Schooner Creek is also a major regional service yard. The nine-acre facility handles more than 600 repair and maintenance projects each year and maintains a waitlist of over 40 boats. Amenities include a 30,000-square-foot warehouse used for large new builds, an infusion station, wood shop, rigging loft, full mechanical and electrical capabilities, metal fabrication, a 70-ton Travelift, and a dry dock. The yard is also the Pacific Northwest dealer for Invincible center-console fishing boats from Florida.
“I’ve learned that it’s important to be diversified in your business,” Flanigan says. Recessions shrink refit and repair markets, so multi-year builds, brokerage services and a mix of commercial and recreational work help the company stay resilient. That diversified approach has kept Schooner Creek attractive to a broad range of customers and helped sustain steady growth.
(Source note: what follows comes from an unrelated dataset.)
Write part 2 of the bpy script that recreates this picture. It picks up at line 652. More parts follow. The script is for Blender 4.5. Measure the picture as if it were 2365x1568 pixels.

Environmental stewardship and employee quality of life matter to the yard as well. Canoe Bay offers sheltered, wildlife-rich surroundings where osprey patrol the skies and fish frequent the shallows. To protect that habitat, Schooner Creek installed a StormwateRx system to remove contaminants from rainwater runoff before it returns to the bay. Those efforts were recognized in 2022 when the yard received Oregon’s Golden Anchor award for the most environmentally sound marina. “We’re not trying to destroy things to get our buck. We want to make sure it’s in sync with our surroundings,” Flanigan says.
Looking ahead, Schooner Creek plans to continue building commercial charter catamarans while remaining open to custom projects. Flanigan envisions building a catamaran from one of the yard’s own molds—one he and his wife could sail themselves—but the company will keep serving clients who bring their own plans. The yard’s work doesn’t end with a launch: Schooner Creek tracks and supports each boat long after completion, nurturing repeat customers and long-term relationships.
“When we build a boat, we don’t build it for two or three years and walk away,” Le Guilly says. “When it’s done, it’s never over for us. We keep following that boat. At the end of the day, repeat customers are the ultimate endorsement.”